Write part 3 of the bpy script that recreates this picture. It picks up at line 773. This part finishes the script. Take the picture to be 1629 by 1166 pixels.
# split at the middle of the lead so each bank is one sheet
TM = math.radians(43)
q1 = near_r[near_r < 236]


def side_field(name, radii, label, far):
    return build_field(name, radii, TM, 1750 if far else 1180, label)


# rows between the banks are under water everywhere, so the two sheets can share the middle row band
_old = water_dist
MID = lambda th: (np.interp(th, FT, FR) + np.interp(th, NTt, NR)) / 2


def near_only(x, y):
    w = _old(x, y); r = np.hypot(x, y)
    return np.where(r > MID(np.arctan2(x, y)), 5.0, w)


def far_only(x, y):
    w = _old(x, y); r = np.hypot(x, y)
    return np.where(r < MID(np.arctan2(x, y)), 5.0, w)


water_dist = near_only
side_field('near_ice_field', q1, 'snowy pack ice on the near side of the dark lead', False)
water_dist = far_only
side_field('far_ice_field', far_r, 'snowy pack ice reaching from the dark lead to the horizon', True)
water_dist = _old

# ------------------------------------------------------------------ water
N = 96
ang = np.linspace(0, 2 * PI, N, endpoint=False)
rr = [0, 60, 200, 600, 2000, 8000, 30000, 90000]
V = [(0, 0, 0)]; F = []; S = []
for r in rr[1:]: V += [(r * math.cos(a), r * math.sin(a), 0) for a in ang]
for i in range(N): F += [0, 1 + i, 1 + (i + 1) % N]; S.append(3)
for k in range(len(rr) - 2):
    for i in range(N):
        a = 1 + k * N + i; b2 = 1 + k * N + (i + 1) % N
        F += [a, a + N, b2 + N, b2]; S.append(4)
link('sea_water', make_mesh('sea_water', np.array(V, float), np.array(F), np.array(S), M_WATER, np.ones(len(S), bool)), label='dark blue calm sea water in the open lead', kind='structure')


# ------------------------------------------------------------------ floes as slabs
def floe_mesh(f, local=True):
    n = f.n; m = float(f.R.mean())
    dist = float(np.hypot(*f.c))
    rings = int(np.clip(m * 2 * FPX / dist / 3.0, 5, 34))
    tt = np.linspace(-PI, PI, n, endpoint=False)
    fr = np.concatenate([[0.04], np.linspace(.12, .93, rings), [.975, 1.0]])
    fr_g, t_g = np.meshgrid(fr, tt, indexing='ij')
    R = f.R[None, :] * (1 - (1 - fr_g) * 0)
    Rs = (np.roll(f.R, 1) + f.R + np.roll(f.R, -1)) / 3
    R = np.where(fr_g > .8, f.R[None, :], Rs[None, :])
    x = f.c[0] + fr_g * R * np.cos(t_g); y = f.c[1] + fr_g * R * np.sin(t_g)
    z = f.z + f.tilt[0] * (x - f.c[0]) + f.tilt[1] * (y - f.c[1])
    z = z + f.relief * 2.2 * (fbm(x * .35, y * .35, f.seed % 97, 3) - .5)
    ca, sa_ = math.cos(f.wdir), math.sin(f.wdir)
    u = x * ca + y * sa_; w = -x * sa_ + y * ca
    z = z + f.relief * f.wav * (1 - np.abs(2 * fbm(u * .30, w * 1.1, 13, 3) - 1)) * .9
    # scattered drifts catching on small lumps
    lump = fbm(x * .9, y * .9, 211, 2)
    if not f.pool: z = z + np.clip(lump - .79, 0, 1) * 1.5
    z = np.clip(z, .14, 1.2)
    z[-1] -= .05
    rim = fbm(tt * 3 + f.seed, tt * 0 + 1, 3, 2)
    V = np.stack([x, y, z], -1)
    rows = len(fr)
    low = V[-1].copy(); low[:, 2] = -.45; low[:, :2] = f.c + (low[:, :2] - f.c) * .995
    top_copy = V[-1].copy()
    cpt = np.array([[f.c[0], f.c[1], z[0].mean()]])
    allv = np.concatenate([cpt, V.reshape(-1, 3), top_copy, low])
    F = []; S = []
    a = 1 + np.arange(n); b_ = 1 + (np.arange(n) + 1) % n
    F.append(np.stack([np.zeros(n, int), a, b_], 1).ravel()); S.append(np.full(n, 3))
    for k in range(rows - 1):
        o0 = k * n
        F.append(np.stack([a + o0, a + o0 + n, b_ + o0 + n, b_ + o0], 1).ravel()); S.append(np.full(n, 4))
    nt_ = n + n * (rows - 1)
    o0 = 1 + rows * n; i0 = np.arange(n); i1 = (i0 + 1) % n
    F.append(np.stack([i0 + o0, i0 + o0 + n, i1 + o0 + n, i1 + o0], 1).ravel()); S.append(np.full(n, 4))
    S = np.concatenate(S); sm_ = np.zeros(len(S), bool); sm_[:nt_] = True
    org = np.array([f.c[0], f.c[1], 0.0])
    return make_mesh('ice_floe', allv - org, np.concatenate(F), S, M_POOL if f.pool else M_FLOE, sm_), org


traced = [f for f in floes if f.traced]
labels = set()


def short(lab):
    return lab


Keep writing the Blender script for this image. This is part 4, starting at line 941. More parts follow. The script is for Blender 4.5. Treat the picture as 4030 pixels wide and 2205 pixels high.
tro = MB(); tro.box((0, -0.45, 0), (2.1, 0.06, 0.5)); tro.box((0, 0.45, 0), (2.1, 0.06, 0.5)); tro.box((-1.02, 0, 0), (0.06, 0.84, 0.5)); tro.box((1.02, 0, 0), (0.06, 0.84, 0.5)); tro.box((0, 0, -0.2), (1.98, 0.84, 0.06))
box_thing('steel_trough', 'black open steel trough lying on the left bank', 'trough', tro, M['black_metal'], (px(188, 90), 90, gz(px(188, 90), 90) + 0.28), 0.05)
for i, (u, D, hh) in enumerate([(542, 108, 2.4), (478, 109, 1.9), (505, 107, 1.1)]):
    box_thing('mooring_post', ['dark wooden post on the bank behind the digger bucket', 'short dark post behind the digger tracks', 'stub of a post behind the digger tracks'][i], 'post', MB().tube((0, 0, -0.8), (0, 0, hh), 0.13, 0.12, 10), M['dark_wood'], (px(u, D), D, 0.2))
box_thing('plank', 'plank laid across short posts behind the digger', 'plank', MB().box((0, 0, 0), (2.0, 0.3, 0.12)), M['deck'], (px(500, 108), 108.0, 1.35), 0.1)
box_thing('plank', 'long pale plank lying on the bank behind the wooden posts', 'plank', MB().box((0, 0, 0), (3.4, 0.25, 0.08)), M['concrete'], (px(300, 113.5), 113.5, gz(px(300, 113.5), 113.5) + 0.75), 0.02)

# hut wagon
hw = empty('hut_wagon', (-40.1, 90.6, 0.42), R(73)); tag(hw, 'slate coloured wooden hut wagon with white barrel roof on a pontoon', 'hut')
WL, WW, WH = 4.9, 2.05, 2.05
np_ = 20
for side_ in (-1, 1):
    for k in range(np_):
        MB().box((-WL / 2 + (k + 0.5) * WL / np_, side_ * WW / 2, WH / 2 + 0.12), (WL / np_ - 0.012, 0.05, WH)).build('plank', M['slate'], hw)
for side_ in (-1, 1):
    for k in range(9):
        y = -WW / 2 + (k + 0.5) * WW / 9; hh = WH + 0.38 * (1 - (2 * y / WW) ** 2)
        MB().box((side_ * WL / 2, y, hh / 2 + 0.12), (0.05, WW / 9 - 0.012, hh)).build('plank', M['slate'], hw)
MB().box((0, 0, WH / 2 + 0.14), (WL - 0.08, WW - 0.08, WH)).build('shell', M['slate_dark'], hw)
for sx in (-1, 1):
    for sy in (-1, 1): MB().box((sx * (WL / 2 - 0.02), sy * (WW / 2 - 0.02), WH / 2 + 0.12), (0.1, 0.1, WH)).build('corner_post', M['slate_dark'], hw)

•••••

* [Aim]: Write out again only the lines from the line containing "Keep writing the" through the line containing "box_thing('plank', 'long pale", both included, exactly as they are.

* [Task solution]:
Keep writing the Blender script for this image. This is part 4, starting at line 941. More parts follow. The script is for Blender 4.5. Treat the picture as 4030 pixels wide and 2205 pixels high.
tro = MB(); tro.box((0, -0.45, 0), (2.1, 0.06, 0.5)); tro.box((0, 0.45, 0), (2.1, 0.06, 0.5)); tro.box((-1.02, 0, 0), (0.06, 0.84, 0.5)); tro.box((1.02, 0, 0), (0.06, 0.84, 0.5)); tro.box((0, 0, -0.2), (1.98, 0.84, 0.06))
box_thing('steel_trough', 'black open steel trough lying on the left bank', 'trough', tro, M['black_metal'], (px(188, 90), 90, gz(px(188, 90), 90) + 0.28), 0.05)
for i, (u, D, hh) in enumerate([(542, 108, 2.4), (478, 109, 1.9), (505, 107, 1.1)]):
    box_thing('mooring_post', ['dark wooden post on the bank behind the digger bucket', 'short dark post behind the digger tracks', 'stub of a post behind the digger tracks'][i], 'post', MB().tube((0, 0, -0.8), (0, 0, hh), 0.13, 0.12, 10), M['dark_wood'], (px(u, D), D, 0.2))
box_thing('plank', 'plank laid across short posts behind the digger', 'plank', MB().box((0, 0, 0), (2.0, 0.3, 0.12)), M['deck'], (px(500, 108), 108.0, 1.35), 0.1)
box_thing('plank', 'long pale plank lying on the bank behind the wooden posts', 'plank', MB().box((0, 0, 0), (3.4, 0.25, 0.08)), M['concrete'], (px(300, 113.5), 113.5, gz(px(300, 113.5), 113.5) + 0.75), 0.02)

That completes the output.